Here’s a fully-worked example of how that happens. Inevitably it’s rather longer than the boiled-down example @andersk gave at the top. I hope it’s nevertheless helpful for priming one’s intuition for how a bug of exactly this kind happens in a real codebase.

The example starts from exactly the types the documentation uses as an example for type guards. I’ve just adapted the code slightly to use assertion functions instead.

First, the types:

interface Bird {
    fly();
    layEggs();
}

interface Fish {
    swim();
    layEggs();
}

type Pet = Bird | Fish

These are verbatim from the docs’ example, except I’ve added an alias for the union type that the example mentions several times.

Now an assertion function, which is a direct translation of the type guard in the docs’ example:

function assertIsFish(pet: Pet): asserts pet is Fish {
    if ((pet as Fish).swim === undefined) {
        throw new Error("not a fish")
    }
}

Then here’s an example of using the assertion function:

function f() {
    // (... a bunch of app logic ...)

    // Because (... some invariant ...), this should in fact be a Fish.
    const fish = nextPet();
    // Assert that just to be sure.
    assertIsFish(fish);

    // Great, definitely a Fish.  We'll go do some delicate logic that
    // relies on the assumption this is a Fish.
    // (...)
    fish.swim();
    // (...)
    fish.layEggs();
    // (...)
}

At this stage, the assertion function is 100% correct, and all this code is quite reasonable.

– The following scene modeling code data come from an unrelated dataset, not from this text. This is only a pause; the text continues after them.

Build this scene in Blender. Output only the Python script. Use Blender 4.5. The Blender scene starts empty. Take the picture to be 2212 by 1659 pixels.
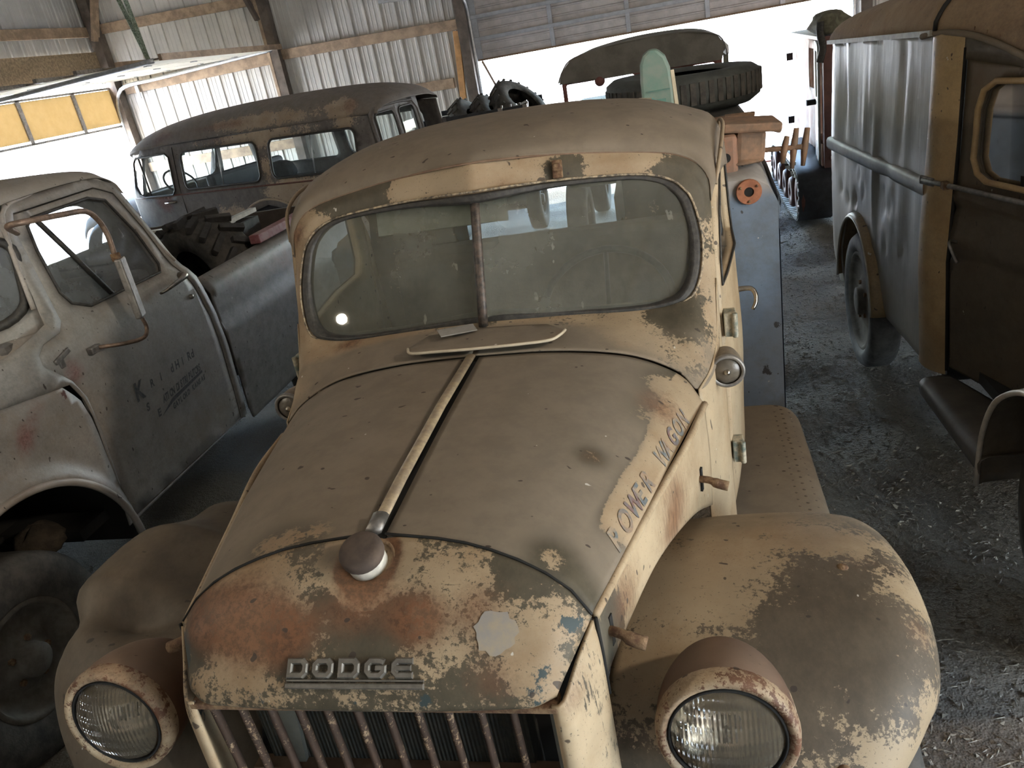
import bpy, math, random
import numpy as np
from mathutils import Vector, Matrix, Euler
from mathutils.geometry import delaunay_2d_cdt
random.seed(7); RNG = np.random.default_rng(7)
S = bpy.context.scene
C = S.collection
# ---------------------------------------------------------------- camera
cd = bpy.data.cameras.new('camera'); cam = bpy.data.objects.new('camera', cd); C.objects.link(cam)
cd.sensor_fit = 'HORIZONTAL'; cd.sensor_width = 36.0; cd.lens = 36.0 * 1700.0 / 2212.0
cd.clip_start = 0.05; cd.clip_end = 400
Rc = ((0.9701256461260954, 0.17366832022090375, -0.1693975952606047),
      (-0.08258330565487863, -0.42014933272087707, -0.9036894023066304),
      (-0.22811450711328923, 0.8906816786966326, -0.39325553890391646))
mw = Matrix(((Rc[0][0], -Rc[1][0], -Rc[2][0], 0.5526), (Rc[0][1], -Rc[1][1], -Rc[2][1], 0.0),
             (Rc[0][2], -Rc[1][2], -Rc[2][2], 2.15), (0, 0, 0, 1)))
cam.matrix_world = mw
S.camera = cam
# ---------------------------------------------------------------- world, lamps, exposure
W = bpy.data.worlds.new('sky'); S.world = W; W.use_nodes = True
_n = W.node_tree.nodes; _bg = _n['Background']
_sky = _n.new('ShaderNodeTexSky'); _sky.sky_type = 'NISHITA'; _sky.sun_elevation = math.radians(52)
_sky.sun_rotation = math.radians(200); _sky.sun_disc = False; _sky.dust_density = 2.0; _sky.air_density = 1.0
W.node_tree.links.new(_sky.outputs[0], _bg.inputs[0]); _bg.inputs[1].default_value = 4.0
def lamp(name, kind, loc, energy, color, size=0.3, aim=None, size_y=None):
    d = bpy.data.lights.new(name, kind); o = bpy.data.objects.new(name, d); C.objects.link(o)
    o.location = loc; d.energy = energy; d.color = color
    if kind == 'AREA':
        d.size = size
        if size_y: d.shape = 'RECTANGLE'; d.size_y = size_y
    elif kind == 'SUN': d.angle = size
    else: d.shadow_soft_size = size
    if aim is not None:
        o.rotation_euler = (Vector(aim) - Vector(loc)).to_track_quat('-Z', 'Y').to_euler()
    return o
lamp('sun', 'SUN', (0, 20, 20), 16.0, (1, 0.95, 0.86), 0.009, aim=(-6, 12, 0))
lamp('shop_lamp_right', 'SPOT', (4.3, 0.2, 3.75), 215, (1, 0.86, 0.68), 0.16, aim=(0, 1.4, 1.2)).data.spot_size = 3.0
lamp('shop_lamp_left', 'POINT', (-2.59, 0.42, 2.80), 42, (1, 0.9, 0.72), 0.034)
def portal(name, loc, aim, sx, sy):
    o = lamp(name, 'AREA', loc, 1.0, (1, 1, 1), sx, aim, sy); o.data.cycles.is_portal = True
portal('portal_rear', (0.4, 11.95, 1.0), (0.4, 0, 1.0), 5.0, 2.0)
portal('portal_right', (6.25, -1.75, 1.2), (0, -1.75, 1.2), 3.9, 2.4)
portal('portal_left', (-8.05, 10.2, 1.0), (0, 10.2, 1.0), 3.0, 2.0)
S.view_settings.view_transform = 'Standard'; S.view_settings.look = 'None'
S.view_settings.exposure = 1.0; S.view_settings.gamma = 1.0; S.view_settings.use_curve_mapping = False
S.cycles.use_denoising = True
S.cycles.max_bounces = 10; S.cycles.diffuse_bounces = 5; S.cycles.glossy_bounces = 4
S.cycles.transmission_bounces = 8; S.cycles.transparent_max_bounces = 12; S.cycles.sample_clamp_indirect = 8.0

# ---------------------------------------------------------------- helpers
OFF = {}
def tag(o, label=None, cat=None, group=None, kind=None):
    if label: o['label'] = label
    if cat: o['category'] = cat
    if group: o['group'] = group
    if kind: o['kind'] = kind
    return o
def thing(name, label, cat, loc=(0, 0, 0), rotz=0.0, group=None, off=None, kind=None):
    """Empty at the base; parts are written in local coords, or in world coords when off=True."""
    o = bpy.data.objects.new(name, None); C.objects.link(o); o.empty_display_size = 0.2
    o.location = loc; o.rotation_euler = (0, 0, rotz)
    tag(o, label, cat, group, kind)
    OFF[o] = np.array(loc, float) if off else np.zeros(3)
    return o
def link(name, me, mat, parent=None):
    o = bpy.data.objects.new(name, me); C.objects.link(o)
    if mat is not None and not me.materials: me.materials.append(mat)
    if parent is not None:
        o.parent = parent; OFF[o] = OFF.get(parent, np.zeros(3))
    return o
def mk(name, V, F, mat, parent=None, smooth=True, attrs=None, label=None, solid=0.0, sub=0, sol_off=-1.0, bevel=0.0):
    V = np.asarray(V, float)
    if parent is not None: V = V - OFF.get(parent, np.zeros(3))
    me = bpy.data.meshes.new(name)
    me.from_pydata([tuple(v) for v in V], [], [tuple(int(i) for i in f) for f in F])
    me.update()
    if smooth:
        me.polygons.foreach_set('use_smooth', [True] * len(me.polygons))
    if attrs:
        for k, a in attrs.items():
            at = me.attributes.new(k, 'FLOAT', 'POINT'); at.data.foreach_set('value', np.asarray(a, np.float32))
    o = link(name, me, mat, parent)
    if bevel:
        m = o.modifiers.new('b', 'BEVEL'); m.width = bevel; m.segments = 2; m.limit_method = 'ANGLE'; m.angle_limit = 0.6
    if solid:
        m = o.modifiers.new('s', 'SOLIDIFY'); m.thickness = solid; m.offset = sol_off
    if sub:
        m = o.modifiers.new('u', 'SUBSURF'); m.levels = m.render_levels = sub
    if label: o['label'] = label
    return o
def cr(P, n, closed=False):
    """Catmull-Rom resample of control points to n points, evenly along chord length."""
    P = np.asarray(P, float)
    if closed: Q = np.vstack([P[-1], P, P[0], P[1]])
    else: Q = np.vstack([2 * P[0] - P[1], P, 2 * P[-1] - P[-2]])
    seg = len(P) if closed else len(P) - 1
    out = []
    for i in range(seg):
        p0, p1, p2, p3 = Q[i], Q[i + 1], Q[i + 2], Q[i + 3]
        t = np.linspace(0, 1, 24, endpoint=False)[:, None]
        out.append(0.5 * (2 * p1 + (p2 - p0) * t + (2 * p0 - 5 * p1 + 4 * p2 - p3) * t ** 2 + (3 * p1 - p0 - 3 * p2 + p3) * t ** 3))
    out = np.vstack(out + [P[:1] if closed else P[-1:]])
    d = np.r_[0, np.cumsum(np.linalg.norm(np.diff(out, axis=0), axis=1))]
    s = np.linspace(0, d[-1], n + 1)[:-1] if closed else np.linspace(0, d[-1], n)
    return np.stack([np.interp(s, d, out[:, k]) for k in range(out.shape[1])], 1)
def crt(P, T, n):
    """Catmull-Rom through rows P (k,m,3) at uniform parameter -> (n,m,3)."""
    P = np.asarray(P, float); k = len(P)
    Q = np.concatenate([[2 * P[0] - P[1]], P, [2 * P[-1] - P[-2]]])
    out = []
    for s in np.linspace(0, k - 1, n):
        i = min(int(s), k - 2); t = s - i
        p0, p1, p2, p3 = Q[i], Q[i + 1], Q[i + 2], Q[i + 3]
        out.append(0.5 * (2 * p1 + (p2 - p0) * t + (2 * p0 - 5 * p1 + 4 * p2 - p3) * t * t + (3 * p1 - p0 - 3 * p2 + p3) * t ** 3))
    return np.array(out)
def loft(secs, nu, nv, closed=False):
    """rows of control points (same feature order) -> (nu,nv,3) grid."""
    rows = [cr(s, nv, closed) for s in secs]
    return crt(rows, None, nu)
def gridfaces(nu, nv, cu=False, cv=False, flip=False):
    F = []
    for i in range(nu if cu else nu - 1):
        for j in range(nv if cv else nv - 1):
            a, b = i * nv + j, i * nv + (j + 1) % nv
            c, d = ((i + 1) % nu) * nv + (j + 1) % nv, ((i + 1) % nu) * nv + j
            F.append((a, d, c, b) if flip else (a, b, c, d))
    return F
def grid(name, G, mat, parent=None, cu=False, cv=False, flip=False, fn=None, **k):
    nu, nv = G.shape[:2]; V = G.reshape(-1, 3)
    at = fn(V) if fn else None
    return mk(name, V, gridfaces(nu, nv, cu, cv, flip), mat, parent, attrs=at, **k)
def mir(G):
    G = np.array(G, float); G[..., 0] *= -1; return G
def frame(d):
    d = d / (np.linalg.norm(d) + 1e-12)
    u = np.cross(d, (0, 0, 1.0))
    if np.linalg.norm(u) < 1e-3: u = np.cross(d, (0, 1.0, 0))
    u /= np.linalg.norm(u); return u, np.cross(u, d)
def tubeVF(P, r, n=8, closed=False, flat=1.0, cap=True):
    P = np.asarray(P, float); m = len(P); r = np.broadcast_to(np.asarray(r, float), (m,))
    V = []; pu = None
    for i in range(m):
        if closed: d = P[(i + 1) % m] - P[i - 1]
        else: d = P[min(i + 1, m - 1)] - P[max(i - 1, 0)]
        d = d / (np.linalg.norm(d) + 1e-12)
        if pu is None: u, w = frame(d)
        else:
            u = pu - d * np.dot(pu, d); u /= np.linalg.norm(u) + 1e-12; w = np.cross(u, d)
        pu = u
        for k in range(n):
            a = 2 * math.pi * k / n
            V.append(P[i] + r[i] * (math.cos(a) * u + flat * math.sin(a) * w))
    F = gridfaces(m, n, closed, True)
    if cap and not closed:
        F.append(tuple(range(n))[::-1]); F.append(tuple(range((m - 1) * n, m * n)))
    return np.array(V), F
def tube(name, P, r, mat, parent=None, n=8, closed=False, flat=1.0, **k):
    V, F = tubeVF(P, r, n, closed, flat); return mk(name, V, F, mat, parent, **k)
class B:
    """collects solids into one mesh"""
    def __init__(s): s.V = []; s.F = []
    def add(s, V, F):
        o = len(s.V); s.V += [tuple(v) for v in V]; s.F += [tuple(i + o for i in f) for f in F]; return s
    def box(s, c, d, rot=None, R=None):
        c = np.array(c, float); h = np.array(d, float) / 2
        V = np.array([(x, y, z) for x in (-1, 1) for y in (-1, 1) for z in (-1, 1)], float) * h
        if rot is not None: R = np.array(Euler(rot).to_matrix())
        if R is not None: V = V @ np.asarray(R).T
        return s.add(V + c, [(0, 1, 3, 2), (4, 6, 7, 5), (0, 4, 5, 1), (2, 3, 7, 6), (0, 2, 6, 4), (1, 5, 7, 3)])
    def bar(s, a, b, w, h, up=(0, 0, 1)):
        a, b = np.array(a, float), np.array(b, float); d = b - a; L = np.linalg.norm(d); d /= L
        u = np.cross(d, up); u /= np.linalg.norm(u); v = np.cross(u, d)
        return s.box((a + b) / 2, (w, L, h), R=np.stack([u, d, v], 1))
    def tube(s, P, r, n=8, closed=False, flat=1.0):
        return s.add(*tubeVF(P, r, n, closed, flat))
    def lathe(s, prof, c=(0, 0, 0), axis=(0, 0, 1), n=24, closed=False):
        V, F = latheVF(prof, c, axis, n, closed); return s.add(V, F)
    def obj(s, name, mat, parent=None, smooth=False, **k):
        return mk(name, s.V, s.F, mat, parent, smooth=smooth, **k)
def latheVF(prof, c, axis, n=24, closed=False):
    """prof: (radius, height along axis)."""
    ax = np.array(axis, float); ax /= np.linalg.norm(ax); u, w = frame(ax); c = np.array(c, float)
    V = []
    for r, h in prof:
        for k in range(n):
            a = 2 * math.pi * k / n; V.append(c + ax * h + r * (math.cos(a) * u + math.sin(a) * w))
    return np.array(V), gridfaces(len(prof), n, closed, True, flip=True)
def lathe(name, prof, c, axis, mat, parent=None, n=28, closed=False, **k):
    V, F = latheVF(prof, c, axis, n, closed); return mk(name, V, F, mat, parent, **k)
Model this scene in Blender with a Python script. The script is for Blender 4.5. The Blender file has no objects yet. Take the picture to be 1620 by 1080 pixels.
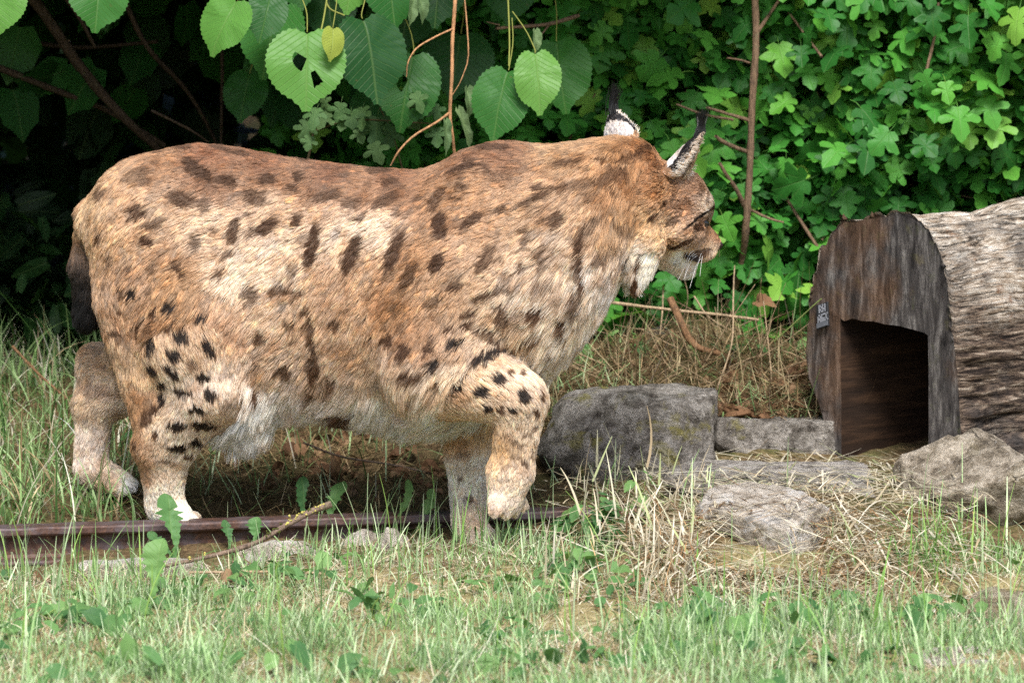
import bpy, bmesh, math, random, time
import numpy as np
from mathutils import Vector, Matrix, noise, kdtree

SC = bpy.context.scene
COL = SC.collection
rng = np.random.default_rng(7)
random.seed(7)
T0 = time.time()

# ------------------------------------------------------------------ camera, sky, sun, exposure
PITCH = math.radians(6.4)
CAMD, CAMH, FPX = 6.0, 1.0, 5700.0          # distance, height, focal length in photo pixels
cd = bpy.data.cameras.new('camera')
cam = bpy.data.objects.new('camera', cd)
COL.objects.link(cam)
cam.location = (0, -CAMD, CAMH)
cam.rotation_euler = (math.pi/2 - PITCH, 0, 0)
cd.sensor_width = 36
cd.lens = FPX/1620*36
cd.clip_start, cd.clip_end = 0.1, 300
cd.dof.use_dof = True
cd.dof.focus_distance = 5.95
cd.dof.aperture_fstop = 8.0
SC.camera = cam

SUN_EL, SUN_AZ = math.radians(52), math.radians(6)   # azimuth: degrees to the right of "behind the camera"
w = bpy.data.worlds.new('World'); SC.world = w; w.use_nodes = True
nt = w.node_tree; nt.nodes.clear()
sky = nt.nodes.new('ShaderNodeTexSky'); sky.sky_type = 'NISHITA'; sky.sun_disc = False
sky.sun_elevation = SUN_EL
sky.sun_rotation = math.pi - SUN_AZ
sky.air_density, sky.dust_density, sky.ozone_density = 1.0, 3.0, 1.0
bg = nt.nodes.new('ShaderNodeBackground'); bg.inputs['Strength'].default_value = 0.10
wo = nt.nodes.new('ShaderNodeOutputWorld')
nt.links.new(sky.outputs[0], bg.inputs[0]); nt.links.new(bg.outputs[0], wo.inputs[0])
sd = bpy.data.lights.new('sun', 'SUN'); sun = bpy.data.objects.new('sun', sd); COL.objects.link(sun)
sd.energy, sd.angle, sd.color = 2.5, math.radians(20), (1, 0.985, 0.955)
sdir = Vector((math.sin(SUN_AZ)*math.cos(SUN_EL), -math.cos(SUN_AZ)*math.cos(SUN_EL), math.sin(SUN_EL)))
sun.rotation_euler = sdir.to_track_quat('Z', 'Y').to_euler()
SC.view_settings.view_transform = 'Standard'; SC.view_settings.look = 'None'
SC.view_settings.gamma = 1; SC.view_settings.use_curve_mapping = False
SC.view_settings.exposure = 1.15
SC.cycles.max_bounces = 8; SC.cycles.diffuse_bounces = 3; SC.cycles.glossy_bounces = 2
SC.cycles.transmission_bounces = 5; SC.cycles.transparent_max_bounces = 6
SC.cycles.use_denoising = False; SC.cycles.denoiser = 'OPENIMAGEDENOISE'; SC.cycles.denoising_input_passes = 'RGB_ALBEDO_NORMAL'

# ------------------------------------------------------------------ helpers
FWD = np.array([0, math.cos(PITCH), -math.sin(PITCH)]); UPV = np.array([0, math.sin(PITCH), math.cos(PITCH)])
CAM = np.array([0, -CAMD, CAMH])
def ray(px, py):
    return FWD + np.array([(px-810)/FPX, 0, 0]) - UPV*((py-540)/FPX)
def P(px, py, Y):
    """world point at depth plane Y that stands where the photograph shows pixel px, py"""
    d = ray(px, py); return CAM + d*((Y+CAMD)/d[1])
def on_plane(px, py, p0, n):
    d = ray(px, py); t = np.dot(np.asarray(p0)-CAM, n)/np.dot(d, n); return CAM + d*t
def proj(p):
    q = p - CAM; z = q@FWD
    return 810 + FPX*q[..., 0]/z, 540 - FPX*(q@UPV)/z
def lin(c):
    c = np.asarray(c, float)/255; return np.where(c < .04045, c/12.92, ((c+.055)/1.055)**2.4)
def lin4(c): return tuple(lin(c)) + (1,)

def hash3(i, j, k, s=0):
    n = (i.astype(np.int64)*73856093) ^ (j.astype(np.int64)*19349663) ^ (k.astype(np.int64)*83492791) ^ (s*2654435761)
    n = (n ^ (n >> 13)) * 1274126177 & 0x7fffffff
    n = (n ^ (n >> 16)) * 668265263 & 0x7fffffff
    return (n & 0xffff)/65535.0
def vnoise(p, s=0):
    """smooth value noise in -1..1 at points p (N,3)"""
    f = np.floor(p).astype(np.int64); t = p - f; t = t*t*(3-2*t)
    r = 0
    for a in (0, 1):
        for b in (0, 1):
            for c in (0, 1):
                wt = (t[:, 0] if a else 1-t[:, 0])*(t[:, 1] if b else 1-t[:, 1])*(t[:, 2] if c else 1-t[:, 2])
                r = r + wt*hash3(f[:, 0]+a, f[:, 1]+b, f[:, 2]+c, s)
    return r*2-1
def fbm(p, o=4, s=0):
    r, a = 0, 1.
    for k in range(o):
        r = r + a*vnoise(p*(2.03**k)+k*7.3, s+k); a *= .5
    return r

def tag(o, label=None, cat=None, group=None, kind=None):
    if label: o['label'] = label
    if cat: o['category'] = cat
    if group: o['group'] = group
    if kind: o['kind'] = kind
    return o
def empty(name, loc, label, cat, group=None):
    o = bpy.data.objects.new(name, None); COL.objects.link(o); o.location = tuple(loc)
    o.empty_display_size = .02
    return tag(o, label, cat, group)
def link(name, me, mat=None, parent=None, world=True):
    """link mesh data as an object; vertices are in world space, so undo the parent's offset"""
    o = bpy.data.objects.new(name, me); COL.objects.link(o)
    if mat is not None and len(me.materials) == 0: me.materials.append(mat)
    if parent is not None:
        o.parent = parent
        if world:
            bpy.context.view_layer.update()
            o.matrix_parent_inverse = parent.matrix_world.inverted()
    return o
def mesh_np(name, verts, faces, smooth=True, uv=None, tint=None):
    """faces: (M,k) int array of equal-size faces; uv per vertex (N,2); tint per vertex (N,3)"""
    me = bpy.data.meshes.new(name); verts = np.asarray(verts, np.float32); faces = np.asarray(faces, np.int32)
    M, k = faces.shape
    me.vertices.add(len(verts)); me.vertices.foreach_set('co', verts.ravel())
    me.loops.add(M*k); me.loops.foreach_set('vertex_index', faces.ravel())
    me.polygons.add(M); me.polygons.foreach_set('loop_start', np.arange(0, M*k, k, dtype=np.int32))
    me.polygons.foreach_set('loop_total', np.full(M, k, np.int32))
    if smooth: me.polygons.foreach_set('use_smooth', np.ones(M, bool))
    if uv is not None:
        l = me.uv_layers.new(name='UVMap'); l.data.foreach_set('uv', np.asarray(uv, np.float32)[faces.ravel()].ravel())
    if tint is not None:
        a = me.attributes.new('tint', 'FLOAT_COLOR', 'POINT')
        a.data.foreach_set('color', np.c_[tint, np.ones(len(verts))].astype(np.float32).ravel())
    me.update(calc_edges=True); me.validate()
    return me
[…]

Now, someone comes along and adds another type of pet, extending the union:

interface Amoeba {
    swim(): void;
    divide(): void;
}

type Pet = Bird | Fish | Amoeba

This is a perfectly reasonable change. Naturally they go on to update all the code that needs to change to handle the new Amoeba case, and they lean on the type-checker to help them be sure they’ve covered all of it.

They don’t make any change to assertIsFish because they don’t notice it – it might be in a different file, or even a completely different project. And the type-checker doesn’t give a peep about it.

But, in fact, assertIsFish is now wrong! It’ll accept a pet that’s an Amoeba, as well as one that’s a Fish.

As a result, f can blow right past the assertIsFish call even though its fish isn’t a fish at all, but an Amoeba. It’ll run through the subsequent logic with that assumption violated, and e.g. blow up with a runtime type error at fish.layEggs().

Here’s fully stitched-together versions of this example on the playground: before; after.

Unlike the Amoeba author, the type-checker looks at the definition of assertIsFish. And it has all the information it needs to see that the assertion function is now wrong – it’s not fundamentally different from the type checking that it does everywhere else. So it should be able to spot this bug in a straightforward assertion function like this one.

OTOH if I do write an assertion function in a way the type-checker doesn’t understand, then as @andersk says, the bypass should be something explicit like a cast.

PS: One might notice in this example that things only actually go wrong once there’s also a bug somewhere to break the invariant that the fish in f will actually be a Fish. But that’s just the nature of assertions – they only do anything when there’s already a bug somewhere – so it doesn’t really mitigate this issue. And in fact an analogous example with a type guard instead (if (isFish(pet)) fish.layEggs();) will already go wrong once Amoeba is added, with no exogenous bug involved at all.